**The problem**. Carry none of the pictures over; write out the complete data exactly.

**Material provided**.
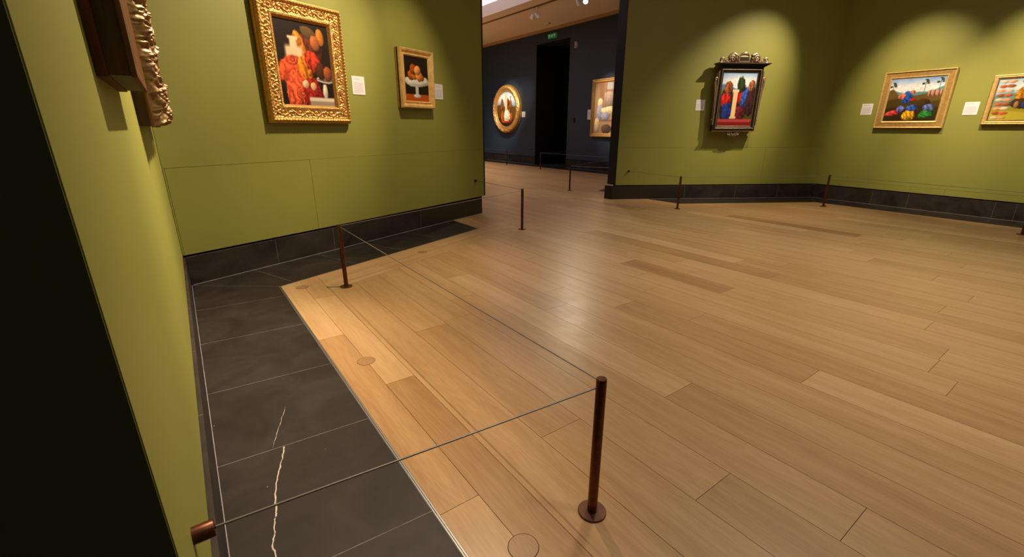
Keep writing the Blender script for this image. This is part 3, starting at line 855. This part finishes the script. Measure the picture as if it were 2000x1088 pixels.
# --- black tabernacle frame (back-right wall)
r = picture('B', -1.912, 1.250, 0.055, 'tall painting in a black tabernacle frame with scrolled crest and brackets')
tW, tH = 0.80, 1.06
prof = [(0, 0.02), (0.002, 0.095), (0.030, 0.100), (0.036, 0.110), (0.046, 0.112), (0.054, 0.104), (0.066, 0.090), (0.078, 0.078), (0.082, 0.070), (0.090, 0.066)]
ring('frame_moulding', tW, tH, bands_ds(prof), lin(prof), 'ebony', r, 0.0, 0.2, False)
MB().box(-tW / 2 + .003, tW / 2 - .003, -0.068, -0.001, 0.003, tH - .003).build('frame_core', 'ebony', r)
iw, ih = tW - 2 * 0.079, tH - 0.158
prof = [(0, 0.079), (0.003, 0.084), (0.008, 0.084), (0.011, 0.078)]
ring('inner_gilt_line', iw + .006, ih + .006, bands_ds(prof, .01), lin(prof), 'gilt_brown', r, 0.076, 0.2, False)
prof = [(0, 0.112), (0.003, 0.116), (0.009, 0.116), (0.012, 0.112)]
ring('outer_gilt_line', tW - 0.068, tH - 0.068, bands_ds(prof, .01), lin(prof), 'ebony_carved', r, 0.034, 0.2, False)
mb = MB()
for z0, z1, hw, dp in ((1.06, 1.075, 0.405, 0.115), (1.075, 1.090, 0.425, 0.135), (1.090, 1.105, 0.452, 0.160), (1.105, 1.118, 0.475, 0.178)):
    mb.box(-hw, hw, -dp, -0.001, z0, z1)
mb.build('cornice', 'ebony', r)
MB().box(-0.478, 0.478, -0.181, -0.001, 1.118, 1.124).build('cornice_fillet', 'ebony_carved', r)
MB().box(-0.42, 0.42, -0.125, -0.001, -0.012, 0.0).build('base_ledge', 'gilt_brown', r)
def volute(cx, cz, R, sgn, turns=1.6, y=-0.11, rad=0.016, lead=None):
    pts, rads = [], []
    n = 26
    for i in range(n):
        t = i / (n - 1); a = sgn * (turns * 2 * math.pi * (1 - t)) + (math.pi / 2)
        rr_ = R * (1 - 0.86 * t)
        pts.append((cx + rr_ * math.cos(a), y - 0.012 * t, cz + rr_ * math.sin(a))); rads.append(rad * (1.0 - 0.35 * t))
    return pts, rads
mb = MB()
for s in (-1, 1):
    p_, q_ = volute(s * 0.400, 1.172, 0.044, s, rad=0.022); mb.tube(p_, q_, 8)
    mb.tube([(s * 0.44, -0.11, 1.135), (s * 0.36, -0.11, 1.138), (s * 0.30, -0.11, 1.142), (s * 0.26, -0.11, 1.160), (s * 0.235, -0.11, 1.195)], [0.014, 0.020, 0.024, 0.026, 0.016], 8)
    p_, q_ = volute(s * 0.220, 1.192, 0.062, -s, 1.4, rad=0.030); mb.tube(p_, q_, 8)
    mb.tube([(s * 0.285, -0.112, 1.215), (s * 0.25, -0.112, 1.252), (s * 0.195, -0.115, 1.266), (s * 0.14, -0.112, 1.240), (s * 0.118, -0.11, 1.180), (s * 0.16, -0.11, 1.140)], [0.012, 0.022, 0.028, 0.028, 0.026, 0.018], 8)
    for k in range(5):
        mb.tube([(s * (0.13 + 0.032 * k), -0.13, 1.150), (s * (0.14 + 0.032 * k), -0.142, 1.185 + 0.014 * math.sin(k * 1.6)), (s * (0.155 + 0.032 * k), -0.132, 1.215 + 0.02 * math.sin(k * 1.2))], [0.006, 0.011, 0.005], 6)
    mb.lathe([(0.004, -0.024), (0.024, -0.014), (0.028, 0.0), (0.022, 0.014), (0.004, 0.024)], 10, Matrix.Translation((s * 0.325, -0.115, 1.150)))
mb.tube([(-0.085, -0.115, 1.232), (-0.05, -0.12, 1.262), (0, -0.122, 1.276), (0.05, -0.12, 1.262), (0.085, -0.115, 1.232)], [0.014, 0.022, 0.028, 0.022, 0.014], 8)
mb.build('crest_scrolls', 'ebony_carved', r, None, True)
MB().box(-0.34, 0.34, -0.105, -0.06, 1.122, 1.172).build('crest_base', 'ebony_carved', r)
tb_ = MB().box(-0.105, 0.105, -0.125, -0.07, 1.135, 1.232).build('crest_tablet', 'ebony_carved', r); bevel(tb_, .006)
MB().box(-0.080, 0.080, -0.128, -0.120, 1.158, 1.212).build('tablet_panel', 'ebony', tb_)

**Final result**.
Keep writing the Blender script for this image. This is part 3, starting at line 855. This part finishes the script. Measure the picture as if it were 2000x1088 pixels.
# --- black tabernacle frame (back-right wall)
r = picture('B', -1.912, 1.250, 0.055, 'tall painting in a black tabernacle frame with scrolled crest and brackets')
tW, tH = 0.80, 1.06
prof = [(0, 0.02), (0.002, 0.095), (0.030, 0.100), (0.036, 0.110), (0.046, 0.112), (0.054, 0.104), (0.066, 0.090), (0.078, 0.078), (0.082, 0.070), (0.090, 0.066)]
ring('frame_moulding', tW, tH, bands_ds(prof), lin(prof), 'ebony', r, 0.0, 0.2, False)
MB().box(-tW / 2 + .003, tW / 2 - .003, -0.068, -0.001, 0.003, tH - .003).build('frame_core', 'ebony', r)
iw, ih = tW - 2 * 0.079, tH - 0.158
prof = [(0, 0.079), (0.003, 0.084), (0.008, 0.084), (0.011, 0.078)]
ring('inner_gilt_line', iw + .006, ih + .006, bands_ds(prof, .01), lin(prof), 'gilt_brown', r, 0.076, 0.2, False)
prof = [(0, 0.112), (0.003, 0.116), (0.009, 0.116), (0.012, 0.112)]
ring('outer_gilt_line', tW - 0.068, tH - 0.068, bands_ds(prof, .01), lin(prof), 'ebony_carved', r, 0.034, 0.2, False)
mb = MB()
for z0, z1, hw, dp in ((1.06, 1.075, 0.405, 0.115), (1.075, 1.090, 0.425, 0.135), (1.090, 1.105, 0.452, 0.160), (1.105, 1.118, 0.475, 0.178)):
    mb.box(-hw, hw, -dp, -0.001, z0, z1)
mb.build('cornice', 'ebony', r)
MB().box(-0.478, 0.478, -0.181, -0.001, 1.118, 1.124).build('cornice_fillet', 'ebony_carved', r)
MB().box(-0.42, 0.42, -0.125, -0.001, -0.012, 0.0).build('base_ledge', 'gilt_brown', r)
def volute(cx, cz, R, sgn, turns=1.6, y=-0.11, rad=0.016, lead=None):
    pts, rads = [], []
    n = 26
    for i in range(n):
        t = i / (n - 1); a = sgn * (turns * 2 * math.pi * (1 - t)) + (math.pi / 2)
        rr_ = R * (1 - 0.86 * t)
        pts.append((cx + rr_ * math.cos(a), y - 0.012 * t, cz + rr_ * math.sin(a))); rads.append(rad * (1.0 - 0.35 * t))
    return pts, rads
mb = MB()
for s in (-1, 1):
    p_, q_ = volute(s * 0.400, 1.172, 0.044, s, rad=0.022); mb.tube(p_, q_, 8)
    mb.tube([(s * 0.44, -0.11, 1.135), (s * 0.36, -0.11, 1.138), (s * 0.30, -0.11, 1.142), (s * 0.26, -0.11, 1.160), (s * 0.235, -0.11, 1.195)], [0.014, 0.020, 0.024, 0.026, 0.016], 8)
    p_, q_ = volute(s * 0.220, 1.192, 0.062, -s, 1.4, rad=0.030); mb.tube(p_, q_, 8)
    mb.tube([(s * 0.285, -0.112, 1.215), (s * 0.25, -0.112, 1.252), (s * 0.195, -0.115, 1.266), (s * 0.14, -0.112, 1.240), (s * 0.118, -0.11, 1.180), (s * 0.16, -0.11, 1.140)], [0.012, 0.022, 0.028, 0.028, 0.026, 0.018], 8)
    for k in range(5):
        mb.tube([(s * (0.13 + 0.032 * k), -0.13, 1.150), (s * (0.14 + 0.032 * k), -0.142, 1.185 + 0.014 * math.sin(k * 1.6)), (s * (0.155 + 0.032 * k), -0.132, 1.215 + 0.02 * math.sin(k * 1.2))], [0.006, 0.011, 0.005], 6)
    mb.lathe([(0.004, -0.024), (0.024, -0.014), (0.028, 0.0), (0.022, 0.014), (0.004, 0.024)], 10, Matrix.Translation((s * 0.325, -0.115, 1.150)))
mb.tube([(-0.085, -0.115, 1.232), (-0.05, -0.12, 1.262), (0, -0.122, 1.276), (0.05, -0.12, 1.262), (0.085, -0.115, 1.232)], [0.014, 0.022, 0.028, 0.022, 0.014], 8)
mb.build('crest_scrolls', 'ebony_carved', r, None, True)
MB().box(-0.34, 0.34, -0.105, -0.06, 1.122, 1.172).build('crest_base', 'ebony_carved', r)
tb_ = MB().box(-0.105, 0.105, -0.125, -0.07, 1.135, 1.232).build('crest_tablet', 'ebony_carved', r); bevel(tb_, .006)
MB().box(-0.080, 0.080, -0.128, -0.120, 1.158, 1.212).build('tablet_panel', 'ebony', tb_)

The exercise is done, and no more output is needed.